In the footage we see in the all too brief, yet somehow still overlong 81 minutes, there appears to be an overly familiar relationship between the filmmakers, Ascher and Jordan, and Beverly, Renee and the rest of the family. And this (perceived) familiarity becomes an oversensitivity, which allows for the filmmakers to include a superfluous and unnecessary subplot about Beverly’s cats (really) over something (anything) else of more substance. Where are Beverly’s friends? What has been their perception of the changes (or not) in Beverly, whose main gripe about caring for Renee doesn’t seem to go further beyond mild irritation (for a rather charming interviewee, she seems adept at laughing off hard answers)? How did Roni feel that Beverly — who lives in New York by herself — was asked over her, and her church-going husband who live in Greensboro, to care for Renee? Did she feel that she couldn’t be trusted?

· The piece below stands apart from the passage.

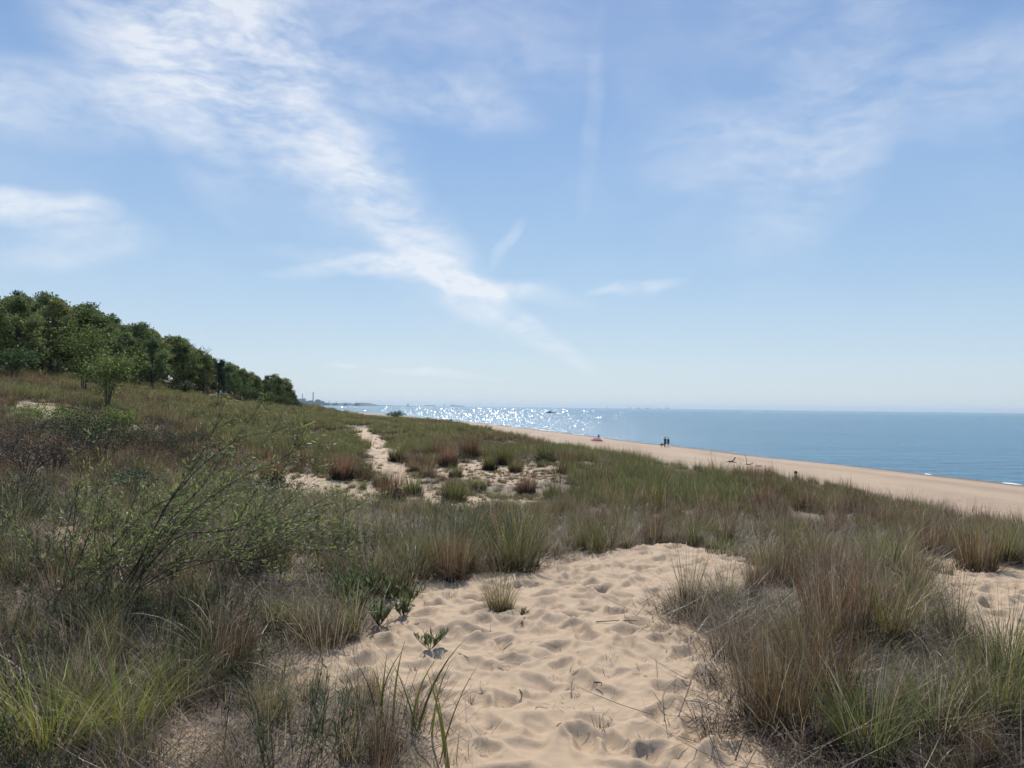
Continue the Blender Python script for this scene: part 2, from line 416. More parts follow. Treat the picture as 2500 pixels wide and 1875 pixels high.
tag(mb.obj('lake_water', M_WATER, smooth=False), kind='structure')

# wavelets: added faces leaning near the angle that mirrors the sun, for glitter
SUN_AZ, SUN_EL = rad(-2.6), rad(47)
SUNV = np.array([math.sin(SUN_AZ)*math.cos(SUN_EL), math.cos(SUN_AZ)*math.cos(SUN_EL), math.sin(SUN_EL)])
def glint_facets():
    m, nt, out = nmat('glint_facet_water')
    b = N(nt, 'ShaderNodeBsdfPrincipled'); b.inputs['Base Color'].default_value = (.03, .15, .21, 1); b.inputs['Roughness'].default_value = .19; b.inputs['IOR'].default_value = 1.33
    nt.links.new(b.outputs[0], out.inputs[0])
    fr = np.random.default_rng(5); n = 34000
    v = fr.uniform(.0022, .085, n)          # tangent of the angle below the horizon
    d = CAMZ/v; az = fr.normal(-.05, .16, n); x = d*az; y = d
    s = sdist(SHORE, x, y); ok = s < -4
    x, y, d = x[ok], y[ok], d[ok]; n = len(x)
    # tilt: every face leans to the viewer, spread round the sun's glint angle
    ta = fr.normal(0, .11, n); tb = fr.normal(0, .2, n)
    nr = np.c_[ta, -np.abs(tb)-.22, np.ones(n)]; nr /= np.linalg.norm(nr, axis=1)[:, None]
    sz = np.clip(d/900, .12, 3.2)*fr.uniform(.27, .56, n)
    a = np.cross(nr, [0, 0, 1.0]); a /= np.linalg.norm(a, axis=1)[:, None]; c = np.cross(nr, a)
    c *= np.sign(c[:, 2:3])
    p = np.c_[x, y, np.full(n, -.02)]
    V = np.stack([p-a*sz[:, None]*.8, p+a*sz[:, None]*.8, p+a*sz[:, None]*.45+c*sz[:, None]*.9, p-a*sz[:, None]*.45+c*sz[:, None]*.9], 1)
    i = np.arange(n)*4
    q = MB(); q.add(V.reshape(-1, 3), np.c_[i, i+1, i+2, i+3])
    tag(q.obj('water_glint_facets', m, smooth=False), kind='structure')
glint_facets()

def surf():
    """thin broken line of foam where small waves reach the sand"""
    m, nt, out = nmat('foam'); L = nt.links.new
    b = N(nt, 'ShaderNodeBsdfPrincipled'); b.inputs['Base Color'].default_value = (.78, .8, .8, 1); b.inputs['Roughness'].default_value = .7
    L(b.outputs[0], out.inputs[0])
    q = MB(); fr = np.random.default_rng(8)
    for a, bb in zip(SHORE[2:-3], SHORE[3:-2]):
        ln = np.linalg.norm(bb-a); t = 0
        while t < ln:
            D = np.hypot(*(a+(bb-a)*t/ln)); seg = fr.uniform(1.0, 3.0)*min(4, max(1, D/90))
            on = fr.random() < (.26 if D < 420 else .18)
            if on:
                k = 7; u = np.linspace(0, 1, k); pts = a + (bb-a)*((t+u*seg)/ln)[:, None]
                nrm = np.array([bb[1]-a[1], -(bb[0]-a[0])])/ln
                # walk out to the actual waterline
                zz = [];
                for p in pts:
                    ss = np.linspace(-5, 5, 60); hh = height(p[0]+nrm[0]*ss, p[1]+nrm[1]*ss)
                    i = np.where(hh < .03)[0]; zz.append(ss[i[0]] if len(i) else 0)
                pts = pts + nrm*(np.array(zz)+fr.uniform(.1, .5))[:, None]
                w = (.05+.10*min(1.6, max(1, D/160))*fr.random())*np.sin(u*math.pi)**.7 + .01 + .03*fr.random(k)
                A = pts - nrm*w[:, None]; B = pts + nrm*w[:, None]
                hgt = .03+.07*np.sin(u*math.pi)
                top = np.c_[pts, hgt]; v = np.stack([np.c_[A, np.full(k, .012)], top, np.c_[B, np.full(k, .004)]], 1).reshape(-1, 3)
                f = [(3*i+j, 3*i+j+1, 3*i+j+4, 3*i+j+3) for i in range(k-1) for j in (0, 1)]
                q.add(v, f)
            t += seg*(1 if on else fr.uniform(.5, 2.5))
    tag(q.obj('surf', m), kind='structure')
surf()
# clumps that stand apart: photo foot point, height, kind, label
TUFTS = [
 (1223,1488,.36,'olive','small olive grass tuft alone on the trodden sand, its shadow falling towards the viewer'),
 (1680,1482,.62,'stalky','tall wispy grass tuft with dark base on the right edge of the trodden sand'),
 (1772,1470,.45,'stalky','shorter wispy tuft just right of the tall one beside the trodden sand'),
 (1765,1590,.22,'straw','stubby straw coloured tuft with spiky blades below the two wispy tufts'),
 (1735,1660,.16,'dark','low dark dead stub on the eroded sand edge'),
 (1745,1790,.22,'dark','ragged dark dead clump on the sand near the bottom of the picture'),
 (1890,1770,.5,'russet','big reddish brown bunchgrass with dark base beside the trodden sand at bottom right'),
 (2010,1720,.5,'russet','second reddish brown bunchgrass behind and right of the biggest one'),
 (2120,1850,.5,'green','arching green clump at the bottom edge right of the reddish bunchgrass'),
 (2290,1800,.5,'arch','broad green clump with pale arching blades near the bottom right corner'),
 (2440,1770,.55,'green','dense green clump against the right edge of the picture, lowest on that side'),
 (2460,1640,.5,'green','bright green clump by the right hand sand hollow'),
 (2385,1392,.62,'russet','round reddish clump with dark green skirt on the bare sand at far right'),
 (2275,1350,.5,'russet','reddish clump left of the round one on the right hand sand'),
 (2480,1370,.45,'green','green clump cut by the right edge beside the round reddish clump'),
 (2330,1560,.6,'stalky','upright wispy clump on the left rim of the right hand sand hollow'),
 (2160,1560,.6,'olive','tall olive clump in the middle of the right hand grass'),
 (2040,1560,.62,'russet','tall reddish stems standing in the right hand grass'),
 (1960,1620,.5,'olive','olive clump between the reddish stems at right'),
 (130,1830,.5,'fresh','big yellow green clump with dark base in the bottom left corner'),
 (300,1790,.4,'fresh','smaller yellow green clump right of the big one in the bottom left'),
 (430,1720,.45,'arch','arching grass clump with dark hollow beneath, lower left'),
 (660,1770,.34,'olive','spiky olive clump on grey litter left of the trodden sand'),
 (560,1640,.4,'russet','rusty clump with very dark base in the left hand tangle'),
 (1100,1412,.5,'russet','rusty clump with black base at the upper left rim of the trodden sand'),
 (1255,1388,.75,'green','tall green clump with dark foot on the rim of the trodden sand'),
 (1010,1412,.62,'arch','wide green clump with drooping straw skirt left of the trodden sand'),
 (1530,1338,.4,'arch','pale spiky clump at the top of the trodden sand'),
 (1430,1345,.45,'green','green clump behind the crest of the trodden sand'),
 (1640,1325,.4,'arch','bristly grey green clump at the top right of the trodden sand'),
 (833,1170,.62,'russet','round brown clump on the sand left of the narrow path'),
 (893,1168,.5,'green','tall green clump touching the left side of the narrow path'),
 (932,1188,.45,'green','short green clump at the foot of the narrow path'),
 (957,1226,.55,'russet','rusty clump at the near end of the narrow path'),
 (1008,1212,.5,'dark_up','upright dark green tuft in the middle of the path mouth'),
 (1109,1226,.5,'green','dark green tuft right of the path mouth'),
 (1167,1202,.42,'green','squat green tuft on the sand right of the path'),
 (1113,1166,.4,'olive','small olive tuft above the squat green one'),
 (1066,1120,.6,'russet','rusty clump on the right bank of the path'),
 (1095,1138,.6,'russet','rusty clump with blue black base right of the path bank'),
 (1146,1120,.72,'russet','largest dark rusty clump at the back of the bare patch'),
 (1012,1152,.3,'russet','low rusty clump right against the path'),
 (1196,1148,.5,'dark_up','dark clump in the middle of the bare patch'),
 (1231,1134,.6,'green','blue green clump at the back of the bare patch'),
 (1258,1152,.42,'olive','small round olive tuft on the bare patch'),
 (1333,1130,.7,'arch','splayed pale marram clump right of the bare patch'),
 (1410,1152,.45,'dark_up','dark low clump at the right end of the bare patch'),
 (1440,1160,.35,'dark_up','smallest dark clump at the right end of the bare patch'),
 (664,1180,.6,'russet','rusty clump with dark base at the left end of the bare sand'),
 (968,1126,.55,'green','green clump on the right bank half way up the path'),
 (1286,1208,.45,'russet','rusty clump below the bare patch'),
 (1352,1220,.4,'green','green clump below and right of the bare patch'),
 (1510,1178,.4,'arch','pale clump in the grass right of the bare patch'),
 (1110,1052,.6,'stalkyfar','tall dark stems sticking up over the ridge against the water'),
 (1740,1150,.45,'stalkyfar','leaning tall stems rising over the ridge against the beach'),
 (1800,1160,.36,'stalkyfar','thin upright stems over the ridge right of the leaning ones'),
 (2400,1265,.5,'stalkyfar','tall seed stems on the ridge against the beach at far right'),
 (2250,1235,.42,'stalkyfar','seed stems on the ridge against the beach left of the far right ones'),
]
TPOS = [hit(a, b) for a, b, *_ in TUFTS]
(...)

There is a myriad of complex emotions when it comes to caring for a disabled family member, but “Raising Renee” never mines them. The myopic view and insistence to stay strictly within the viewpoints of blood relatives Beverly and Renee prevents the film from having the kind of scope and perspective it so desperately needs. Instead, the second half of the film slightly shifts focus to Renee herself, revealing a couple of harrowing facts about her life, followed by a sweet, promising change in her situation that makes her future unbelievably brighter than it has ever been. And while “Raising Renee” reaches a warm conclusion, it’s hardly enough to gloss over the slightness of the film, one in which cats and hand knit potholders are used to cover the harder edges of a much more compelling story that’s never told. [C]

“Raising Renee” airs on HBO2 on Wednesday, February 22 at 8 PM.